All this time you insisted that Maurice suggests charging only at a trot basing on this quote from the tagma drills sections. And let's assume you are right. What is the trot then? Trot can assume different speeds and according to wikipedia
So depending on the breed and intensity and it can be anything from slow to fast. Napoleonic Era sources also describe a fast trot:
Maurice also refers to trot as "not too fast". So what is exactly the trot in speed metrics?
The trot's actual speed does vary, but the Standardbred was a breed developed in the 17th century, well after Maurice's time, and for only one purpose. It is a literal racing horse.
The ERE of Maurice's time used a wide range of horseflesh of various breeds, with equally varying intelligence, gait and temperament. Many of the breeds are extinct -- such as the Nisean -- but their known descendants don't have any particularly exceptional troting characteristics that I'm aware of. So I'd assume it would be more or less a standard trot.
And that leads me to another question: how do you picture a charge with a trot? If it is a slow trot charge which is basically almost walking pace, what purpose did it serve? Do you not think they used their momentum to literally break the formation? If not then what? And if they did, do you not think that a slow trot wouldn't be enough?
Note: this is borrowing heavily from Keegan's Face of Battle.
It (the cataphract charge) was used like a steamroller.
The tagma's closed-ranks were key to gaining its own momentum. The close order, in addition to protection from ranged weapons, served to prevent men from falling back or shying away, forcing them so close together that no one could be anywhere except where he was supposed to be. Presenting a fully armored front that could shrug off arrows, practically resist heavier thrown missiles and beat aside pikes or spears arrayed against them, the men in the first rank freely and liberally used their weapons at hand once within reach. At first, with their lances, but rapidly shifting to axes, swords and maces if the infantry tried to stand their ground and didn't immediately back away.
(The majority did not try to stand their ground.)
Assuming the infantry tried to stand, a horse wins a shoving match even at a trot and even moreso when the rider is making an earnest effort to kill you at the same time. As the first infantry gave ground (or were made to give ground; dead men don't hold), they would disorder their own formation. Even in the case of the men bravely facing the cataphracts there would be a no man's land quickly established that marked the lancer's reach, which would make a tagma-shaped hole through their formation.
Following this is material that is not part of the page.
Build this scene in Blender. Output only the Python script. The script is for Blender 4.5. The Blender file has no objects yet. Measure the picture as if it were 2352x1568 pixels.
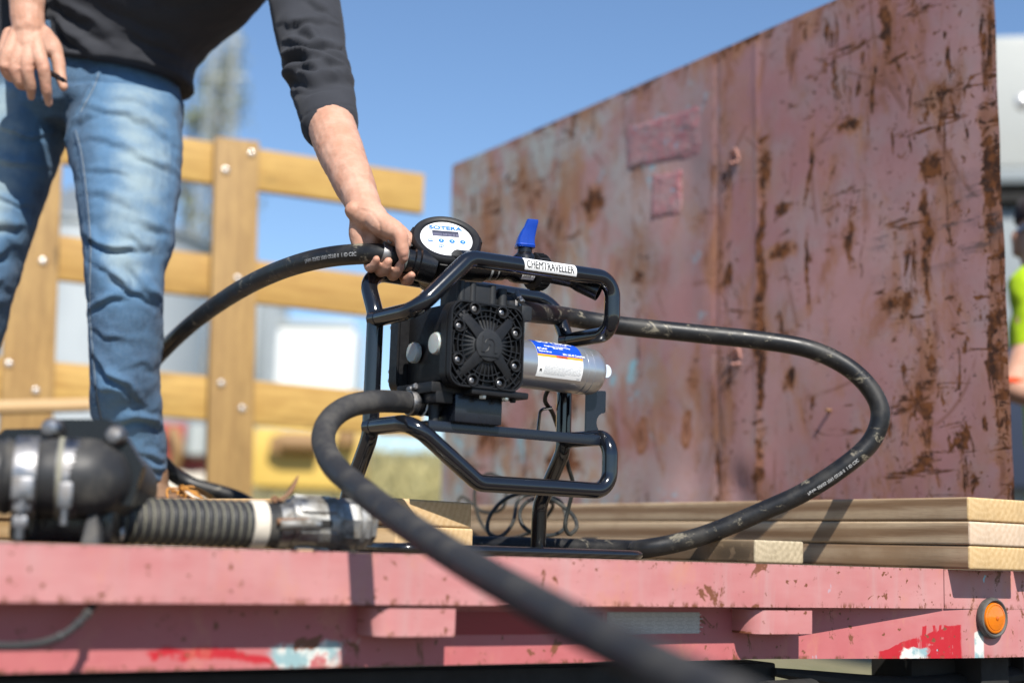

Not impromptu gaps through which one or two horses might pass but as wide as the entire formation of cavalry. If the formation were, for whatever reason, narrower than the tagmas charging then the men receiving would begin to "ooze" out; left, right and to the rear.
To their left and right, there are other tagmas doing the same thing, until the options left to the infantry are only to the rear.
The men in the following ranks of the tagma were horse archers, but not much less armored than the lancers, and supported the attack by way of producing a veritable rain of arrows (Maurice stresses rate of fire as the most important aspect of the archer's performance, far above accuracy) on the approach that would have an obvious disturbing effect on infantry. Once their lancers in front were in amongst the infantry (assuming it got that far without the infantry breaking and running) the archers then switched to their own lances and sidearms but were probably restricted to opportunistic swipes -- they were still in close-order after all and possibly enough deep within their own formation that the only viable target would be unfortunate strays.
At any rate, nobody willingly stands in front of a steamroller and if they do, well... in the end it is all the same.
Again, how do you picture the charge that penetrates a formation and pushes through to the rear?
The infantry moves out of the way and horses go through the gaps created, mostly.